Semantic Multi-Modal Framework for Early Stage Anomaly Detection in Lithium-Ion Batteries.

In the era of intelligent energy systems, lithium-ion batteries play a pivotal role in electric mobility and large scale energy storage. Ensuring their safe and reliable operation requires advanced anomaly detection methods capable of interpreting complex and heterogeneous data streams. Conventional monitoring approaches, however, struggle to integrate multimodal information and contextual knowledge in real time, limiting their effectiveness for early detection of safety critical events. To address this challenge, we present a novel ontology-based framework for anomaly detection in lithium ion batteries.
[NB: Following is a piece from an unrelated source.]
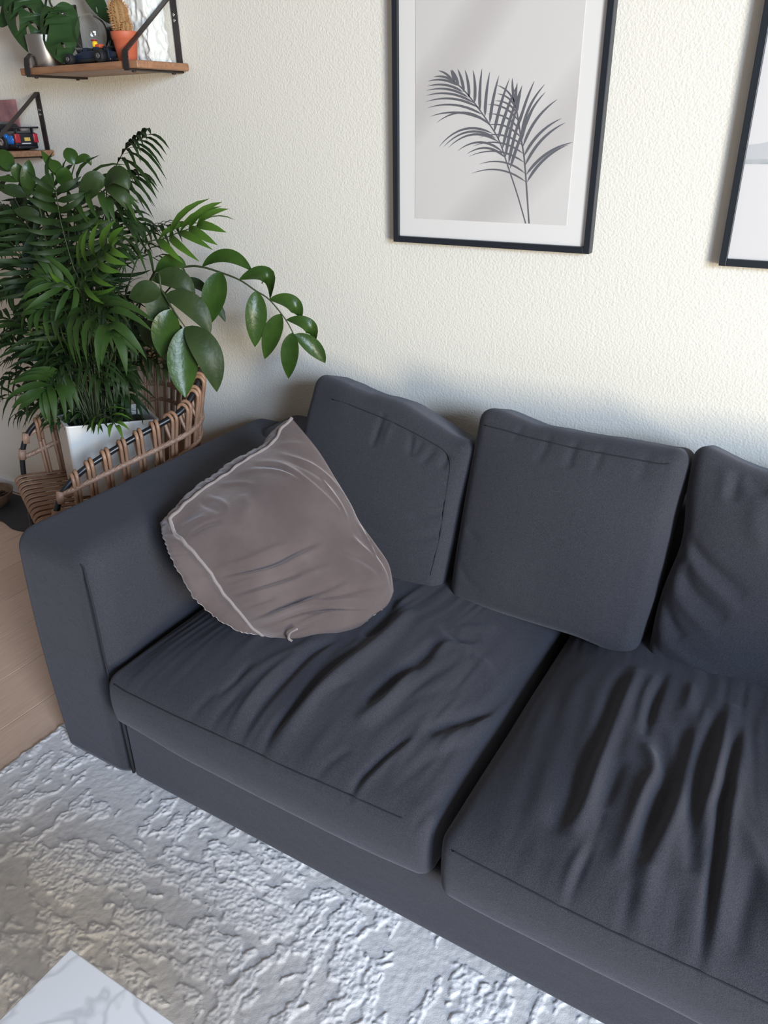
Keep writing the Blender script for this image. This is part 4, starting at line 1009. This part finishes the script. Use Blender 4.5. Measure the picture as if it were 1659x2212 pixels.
# ------------------------------------------------------------------ wall shelves
def bracket(x, zt, zb, root, dpt=0.195, h=0.165):
    w = 0.020; t = 0.0035
    def bar(a, b, thick_dir):
        a = np.array(a, float); b = np.array(b, float); d = b - a; d /= np.linalg.norm(d); nd = np.cross(d, (1, 0, 0)); nd /= np.linalg.norm(nd)
        V = []
        for p in (a, b):
            for sx, sn in ((-1, -1), (1, -1), (1, 1), (-1, 1)): V.append(p + np.array([sx * w / 2, 0, 0]) + nd * sn * t / 2)
        return np.array(V), [[0, 1, 2, 3], [7, 6, 5, 4], [0, 4, 5, 1], [1, 5, 6, 2], [2, 6, 7, 3], [3, 7, 4, 0]]
    yw = -0.0022; yf = -dpt - 0.004
    parts = [bar((x, yw, zb - 0.004), (x, yw, zt + h), 0), bar((x, yw, zt + h), (x, yf + 0.004, zt + 0.022), 0), bar((x, yf + 0.004, zt + 0.024), (x, yf, zt + 0.006), 0), bar((x, yf, zt + 0.008), (x, yf, zb - 0.002), 0), bar((x, yf, zb - 0.003), (x, yw, zb - 0.003), 0)]
    bo = keep(obj('bracket', merge(*parts), M.bracket, smooth=False), root)
    keep2(obj('screw', lathe([(0.0, 0), (0.0045, 0.0004), (0.004, 0.002), (0, 0.0026)], 12, cap0=False, cap1=False), M.chrome), bo, root)
    sc = bo.children[0]; sc.rotation_euler = (PI / 2, 0, 0); sc.location = (x, -0.004, zt + h * 0.70)
    s2 = sc.copy(); COL.objects.link(s2); s2.parent = bo; s2.location = (x, -0.004, zt + h * 0.62)
    for yy in (-0.03, -dpt + 0.02):
        b2 = obj('bolt', lathe([(0.0, -0.004), (0.005, -0.0035), (0.006, 0.0)], 10, cap0=False), M.bracket); keep2(b2, bo, root); b2.location = (x, yy, zb - 0.0045)
def shelf(x0, x1, zt, zb, bx, label):
    root = empty('wall_shelf', ((x0 + x1) / 2, -0.1, zb)); tag(root, label, 'shelf', 'wooden wall shelves')
    keep(obj('board', box((x0, -0.195, zb), (x1, -0.006, zt), 0.003, 2), M.wood), root)
    for x in bx: bracket(x, zt, zb, root)
    return root
shelf(-2.175, -1.706, 1.601, 1.583, (-2.135, -1.742), 'upper wooden wall shelf with dark steel triangle brackets and the cactus')
shelf(-2.80, -2.335, 1.386, 1.369, (-2.76, -2.370), 'lower wooden wall shelf with dark steel bracket carrying the toy car')
ST = 1.601
# steel pot with monstera
PX, PY = -2.122, -0.135
pot = obj('plant_pot', lathe([(0.0, 0.0), (0.044, 0.0), (0.046, 0.003), (0.0495, 0.078), (0.0495, 0.081), (0.047, 0.081), (0.0455, 0.074), (0.044, 0.066), (0.0, 0.066)], 40, (PX, PY, ST), False, False), M.steel)
tag(pot, 'brushed steel cylinder pot on the upper shelf', 'pot')
obj('soil', lathe([(0.0, 0.0), (0.0445, 0.0), (0.0440, 0.003), (0.0, 0.004)], 24, (PX, PY, ST + 0.0665), False, False), M.soil, pot)
def holed_leaf(outline, holes, frame, bend=0.12):
    """leaf blade with open slots: 2-D filled curve turned into a mesh and bent"""
    cu = bpy.data.curves.new('tmp', 'CURVE'); cu.dimensions = '2D'; cu.fill_mode = 'BOTH'
    def add(pts):
        sp = cu.splines.new('POLY'); sp.points.add(len(pts) - 1); sp.use_cyclic_u = True
        for q, p in zip(sp.points, pts): q.co = (p[0], p[1], 0, 1)
    ol = spline(outline, 60, True); add(ol)
    for cx, cy, a, b_, ang in holes:
        t = np.linspace(0, 2 * PI, 14, endpoint=False); c, s = math.cos(math.radians(ang)), math.sin(math.radians(ang))
        add([(cx + a * math.cos(q) * c - b_ * math.sin(q) * s, cy + a * math.cos(q) * s + b_ * math.sin(q) * c) for q in t])
    o = bpy.data.objects.new('tmp', cu); COL.objects.link(o)
    dg = bpy.context.evaluated_depsgraph_get(); me = bpy.data.meshes.new_from_object(o.evaluated_get(dg)); 
    bpy.data.objects.remove(o); 
    V = np.array([v.co[:] for v in me.vertices]); F = [list(p.vertices) for p in me.polygons]; bpy.data.meshes.remove(me)
    org, ex, ey, ez = [np.array(q, float) for q in frame]
    z = -bend * V[:, 0] ** 2 * 6 - bend * np.clip(V[:, 1], 0, 9) ** 2 * 2
    # thin solid
    top = org + V[:, :1] * ex + V[:, 1:2] * ey + z[:, None] * ez; bot = top - ez * 0.0006
    n = len(V)
    return np.vstack([top, bot]), F + [[i + n for i in f[::-1]] for f in F]
mon = empty('monstera', (PX, PY, ST + 0.07)); tag(mon, 'monstera with slotted leaves growing in the steel pot', 'plant')
def mon_leaf(base, tip, width, sx, stem_pts, holes, up):
    b = np.array(base); t = np.array(tip); L = np.linalg.norm(t - b); ey = (t - b) / L
    up = np.array(up, float); ex = np.cross(ey, up); ex /= np.linalg.norm(ex); ez = np.cross(ex, ey)
    w = width / 2
    ol = [(0, 0.0), (w * 0.45, -L * 0.10), (w * 0.85, -L * 0.02), (w, L * 0.22), (w * 0.93, L * 0.5), (w * 0.62, L * 0.8), (0.06 * w, L), (-w * 0.55, L * 0.83), (-w * 0.9, L * 0.52), (-w, L * 0.24), (-w * 0.85, -L * 0.02), (-w * 0.45, -L * 0.10)]
    hs = [(x * w, y * L, a * w, c * w, g) for x, y, a, c, g in holes]
    st = keep(obj('petiole', tube(spline(stem_pts, 24), 0.0030, 6), M.stem), mon)
    keep2(obj('leaf', holed_leaf(ol, hs, (b, ex, ey, ez), 1.2), M.mon), st, mon)
pc = (PX, PY, ST + 0.066)
HO = [(0.45, 0.12, 0.16, 0.05, 20), (-0.45, 0.15, 0.12, 0.06, -30), (0.55, 0.42, 0.34, 0.09, 50), (0.62, 0.22, 0.16, 0.06, 40), (-0.15, 0.72, 0.13, 0.07, -60), (0.3, 0.80, 0.12, 0.03, 60), (-0.22, 0.14, 0.06, 0.04, -40), (0.2, 0.08, 0.06, 0.03, 0)]
mon_leaf((-2.044,-0.15,1.742), (-2.002,-0.2,1.628), .118, 1, [pc, (-2.134,-0.12,1.705), (-2.097,-0.12,1.775), (-2.065,-0.13,1.78), (-2.065,-0.14,1.758), (-2.044,-0.15,1.74)], HO, (0.35, -0.85, 0.15))
HO2 = [(0.35, 0.15, 0.28, 0.08, 50), (0.4, 0.38, 0.36, 0.10, 60), (0.2, 0.65, 0.40, 0.09, 70), (-0.3, 0.3, 0.30, 0.09, -50), (-0.25, 0.55, 0.26, 0.07, -60), (-0.4, 0.08, 0.14, 0.06, -30), (0.6, 0.1, 0.12, 0.05, 40)]
mon_leaf((-2.204,-0.14,1.781), (-2.103,-0.19,1.659), .120, 1, [pc, (-2.156,-0.12,1.717), (-2.179,-0.12,1.752), (-2.198,-0.13,1.778), (-2.204,-0.14,1.781)], HO2, (0.45, -0.80, 0.30))
mon_leaf((-2.301,-0.1,1.807), (-2.293,-0.15,1.724), .10, 1, [pc, (-2.197,-0.11,1.758), (-2.26,-0.1,1.804), (-2.301,-0.1,1.807)], HO2, (0.3, -0.85, 0.3))
mon_leaf((-1.988,-0.07,1.791), (-1.907,-0.1,1.719), .048, 1, [pc, (-2.156,-0.1,1.743), (-2.187,-0.09,1.778), (-2.136,-0.08,1.813), (-1.989,-0.07,1.788)], [(0.0, 0.25, 0.42, 0.10, 75), (0.45, 0.6, 0.3, 0.08, 65)], (0.45, -0.85, 0.2))

# glass bulb in a black stand
gb = empty('propagation_vase', (-1.975, -0.085, ST)); tag(gb, 'round clear glass bulb vase in a black metal stand behind the toy car', 'vase')
GC = np.array((-1.954,-0.105,1.678))
prof = []
for a in np.linspace(-90, 72, 26):
    prof.append((0.049 * math.cos(math.radians(a)) + 1e-5, 0.049 * math.sin(math.radians(a))))
for a in np.linspace(72, -90, 26): prof.append((0.0482 * math.cos(math.radians(a)) + 1e-5, 0.0482 * math.sin(math.radians(a))))
keep(obj('glass_bulb', lathe(prof, 36, tuple(GC), False, False), M.bulb), gb)
keep(obj('stand_arm', tube(spline([(-1.936,-0.11,1.719), (-1.932,-0.085,1.706), (-1.924,-0.082,1.685), (-1.928,-0.08,1.663), (-1.937,-0.08,1.644), (-1.925, -0.08, ST + 0.004)], 40), 0.0024, 6), M.black), gb)
keep(obj('stand_post', tube([(-2.094,-0.06,1.682), (-2.052, -0.06, ST + 0.004)], 0.0075, 10), M.black), gb)
keep(obj('stand_base', tube(spline([(-2.052, -0.06, ST + 0.004), (-2.0, -0.04, ST + 0.004), (-1.925, -0.08, ST + 0.004)], 16), 0.004, 8), M.black), gb)

# toy car (black racer) lying along the shelf
def wheel(c, r, w, axis, m=None):
    prof = [(0.0, -w / 2), (r * 0.55, -w / 2), (r * 0.6, -w / 2 - 0.001), (r * 0.9, -w / 2), (r, -w / 4), (r, w / 4), (r * 0.9, w / 2), (r * 0.6, w / 2 + 0.001), (r * 0.55, w / 2), (0.0, w / 2)]
    v, f = lathe(prof, 20, cap0=False, cap1=False)
    a = np.array(axis, float); a /= np.linalg.norm(a); e = np.cross(a, (0, 0, 1)); e /= np.linalg.norm(e); g = np.cross(a, e)
    return np.array([np.array(c) + p[0] * e + p[1] * g + p[2] * a for p in v]), f
rc = empty('toy_racing_car', (-1.93, -0.150, ST)); tag(rc, 'black toy racing car with yellow and red driver on the upper shelf', 'toy car')
cx, cy = -1.905, -0.150
keep(obj('chassis', box((cx - 0.098, cy - 0.022, ST + 0.004), (cx + 0.078, cy + 0.022, ST + 0.013), 0.003), M.blk), rc)
v, f = rbox((0.155, 0.036, 0.022), 0.006, (10, 2, 2), 2, center=(cx - 0.01, cy, ST + 0.021)); v[:, 2] -= 0.012 * sstep(-0.03, -0.09, v[:, 0] - cx) * (v[:, 2] > ST + 0.015)
keep(obj('body', (v, f), M.blk2), rc)
keep(obj('front_wing', box((cx - 0.104, cy - 0.035, ST + 0.003), (cx - 0.088, cy + 0.035, ST + 0.007), 0.001), M.blk), rc)
keep(obj('rear_wing', box((cx + 0.060, cy - 0.026, ST + 0.034), (cx + 0.080, cy + 0.026, ST + 0.038), 0.001), M.blk), rc)
for yy in (-0.024, 0.024): keep(obj('wing_support', box((cx + 0.062, cy + yy - 0.001, ST + 0.010), (cx + 0.078, cy + yy + 0.001, ST + 0.036), 0.0005), M.blk), rc)
for xx, r in ((-0.068, 0.0135), (0.052, 0.016)):
    for yy in (-0.031, 0.031):
        w_ = keep(obj('wheel', wheel((cx + xx, cy + yy, ST + r), r, 0.016, (0, 1, 0)), M.tyre), rc)
        keep2(obj('hub', wheel((cx + xx, cy + yy, ST + r), r * 0.45, 0.019, (0, 1, 0)), M.grey), w_, rc)
for q in range(5): keep(obj('body_brick', box((cx - 0.052 + q * 0.021, cy - 0.016, ST + 0.030), (cx - 0.037 + q * 0.021, cy + 0.014, ST + 0.036 + 0.003 * (q % 2)), 0.001, 1), (M.blk, M.blk2)[q % 2], smooth=False), rc)
v, f = box((cx - 0.062, cy - 0.015, ST + 0.030), (cx - 0.046, cy + 0.015, ST + 0.033), 0.0008); v[:, 2] += (cx - 0.046 - v[:, 0]) * 0.6
keep(obj('windscreen', (v, f), M.grey), rc)
keep(obj('driver_body', box((cx + 0.010, cy - 0.008, ST + 0.036), (cx + 0.030, cy + 0.008, ST + 0.046), 0.003), M.orange), rc)
keep(obj('driver_head', lathe([(0.0, 0), (0.0065, 0.001), (0.0075, 0.005), (0.0075, 0.012), (0.006, 0.015), (0.0, 0.016)], 14, (cx + 0.006, cy - 0.002, ST + 0.038), False, False), M.yellow), rc)
keep(obj('driver_cap', lathe([(0.0, 0), (0.0085, 0.0), (0.0085, 0.002), (0.0, 0.004)], 14, (cx + 0.004, cy - 0.002, ST + 0.0545), False, False), M.red), rc)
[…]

The framework combines heterogeneous data sources, including time series sensor measurements and thermal imaging, within a modular ontology that encodes battery processes, safety thresholds, and causal dependencies. Stream reasoning is performed through C-SPARQL queries, enabling continuous analysis of evolving data and the identification of anomalies when semantic constraints are violated or precursors of hazardous conditions are observed. The proposed approach is validated on case studies of overheating and thermal imbalance, demonstrating improved detection and providing interpretable explanations beyond conventional threshold monitoring. These results highlight the potential of combining symbolic knowledge representation with real time data analytics to support transparent and scalable battery management in safety critical applications.